Problem to solve: Filter out everything except lines holding "objects".

-- start of Information shown --

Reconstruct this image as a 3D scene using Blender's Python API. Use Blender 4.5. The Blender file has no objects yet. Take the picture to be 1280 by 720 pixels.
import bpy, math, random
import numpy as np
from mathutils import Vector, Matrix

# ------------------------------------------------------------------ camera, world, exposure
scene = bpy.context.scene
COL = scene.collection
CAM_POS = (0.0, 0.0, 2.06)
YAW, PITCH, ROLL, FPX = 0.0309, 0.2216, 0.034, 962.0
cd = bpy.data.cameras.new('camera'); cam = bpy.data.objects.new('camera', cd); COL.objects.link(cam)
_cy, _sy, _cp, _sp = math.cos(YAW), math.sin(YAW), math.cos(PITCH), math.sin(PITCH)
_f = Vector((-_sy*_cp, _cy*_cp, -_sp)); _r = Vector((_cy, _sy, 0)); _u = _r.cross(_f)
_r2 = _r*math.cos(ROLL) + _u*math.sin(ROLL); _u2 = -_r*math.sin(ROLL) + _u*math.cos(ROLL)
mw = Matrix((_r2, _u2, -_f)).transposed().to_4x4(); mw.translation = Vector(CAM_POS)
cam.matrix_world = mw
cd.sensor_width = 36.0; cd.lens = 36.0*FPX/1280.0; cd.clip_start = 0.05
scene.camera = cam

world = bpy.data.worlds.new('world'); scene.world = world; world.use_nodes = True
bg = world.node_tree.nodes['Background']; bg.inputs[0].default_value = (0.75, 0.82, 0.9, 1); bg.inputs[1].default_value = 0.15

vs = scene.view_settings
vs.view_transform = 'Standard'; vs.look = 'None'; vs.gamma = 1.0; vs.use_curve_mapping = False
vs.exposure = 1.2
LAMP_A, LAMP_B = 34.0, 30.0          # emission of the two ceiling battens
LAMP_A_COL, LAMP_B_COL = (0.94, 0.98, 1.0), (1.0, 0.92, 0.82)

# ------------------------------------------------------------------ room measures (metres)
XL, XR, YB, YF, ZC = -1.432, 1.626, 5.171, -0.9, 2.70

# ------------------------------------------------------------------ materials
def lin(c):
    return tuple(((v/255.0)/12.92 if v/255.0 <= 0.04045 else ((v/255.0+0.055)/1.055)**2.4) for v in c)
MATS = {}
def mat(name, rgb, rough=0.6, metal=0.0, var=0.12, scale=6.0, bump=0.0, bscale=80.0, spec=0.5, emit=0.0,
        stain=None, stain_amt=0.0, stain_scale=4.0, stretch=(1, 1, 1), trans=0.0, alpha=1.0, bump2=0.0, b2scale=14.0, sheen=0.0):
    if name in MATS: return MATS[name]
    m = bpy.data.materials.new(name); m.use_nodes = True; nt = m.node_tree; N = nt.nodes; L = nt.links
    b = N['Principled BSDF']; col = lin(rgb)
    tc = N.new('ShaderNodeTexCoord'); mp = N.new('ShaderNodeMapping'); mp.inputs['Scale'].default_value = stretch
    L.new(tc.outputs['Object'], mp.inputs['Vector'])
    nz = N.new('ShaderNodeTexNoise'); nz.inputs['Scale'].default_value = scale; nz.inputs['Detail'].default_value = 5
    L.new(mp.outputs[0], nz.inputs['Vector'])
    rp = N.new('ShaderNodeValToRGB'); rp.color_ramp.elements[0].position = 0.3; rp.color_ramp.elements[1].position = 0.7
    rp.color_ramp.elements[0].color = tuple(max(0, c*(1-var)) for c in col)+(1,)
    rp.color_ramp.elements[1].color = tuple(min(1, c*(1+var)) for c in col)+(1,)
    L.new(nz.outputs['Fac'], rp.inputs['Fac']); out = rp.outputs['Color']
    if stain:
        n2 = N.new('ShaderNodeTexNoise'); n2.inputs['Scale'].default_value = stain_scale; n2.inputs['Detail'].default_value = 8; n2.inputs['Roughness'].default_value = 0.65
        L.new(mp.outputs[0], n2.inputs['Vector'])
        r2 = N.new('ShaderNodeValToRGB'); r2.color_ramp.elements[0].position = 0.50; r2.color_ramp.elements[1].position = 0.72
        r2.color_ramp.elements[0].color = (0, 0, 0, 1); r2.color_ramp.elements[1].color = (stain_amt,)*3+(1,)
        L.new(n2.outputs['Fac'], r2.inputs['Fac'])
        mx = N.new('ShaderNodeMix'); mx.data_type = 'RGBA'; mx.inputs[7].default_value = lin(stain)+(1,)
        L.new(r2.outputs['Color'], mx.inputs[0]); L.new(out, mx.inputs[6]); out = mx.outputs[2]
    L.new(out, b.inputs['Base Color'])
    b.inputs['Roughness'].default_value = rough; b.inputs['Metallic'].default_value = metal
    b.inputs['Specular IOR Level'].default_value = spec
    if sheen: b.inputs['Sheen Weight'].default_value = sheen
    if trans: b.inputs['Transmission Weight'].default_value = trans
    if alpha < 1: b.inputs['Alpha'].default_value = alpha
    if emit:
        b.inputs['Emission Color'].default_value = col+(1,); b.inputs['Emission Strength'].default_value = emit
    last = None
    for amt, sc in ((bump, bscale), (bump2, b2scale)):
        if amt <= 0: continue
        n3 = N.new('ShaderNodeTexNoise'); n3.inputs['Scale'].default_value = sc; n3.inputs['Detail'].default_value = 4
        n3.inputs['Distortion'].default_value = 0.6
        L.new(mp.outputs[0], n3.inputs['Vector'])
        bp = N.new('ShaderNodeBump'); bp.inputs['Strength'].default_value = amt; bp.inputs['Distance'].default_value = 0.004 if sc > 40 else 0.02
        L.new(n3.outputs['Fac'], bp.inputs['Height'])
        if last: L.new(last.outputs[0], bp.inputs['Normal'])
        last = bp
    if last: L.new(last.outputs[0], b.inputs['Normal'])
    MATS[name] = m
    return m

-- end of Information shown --

Exercise response:
Reconstruct this image as a 3D scene using Blender's Python API. Use Blender 4.5. The Blender file has no objects yet. Take the picture to be 1280 by 720 pixels.
cd = bpy.data.cameras.new('camera'); cam = bpy.data.objects.new('camera', cd); COL.objects.link(cam)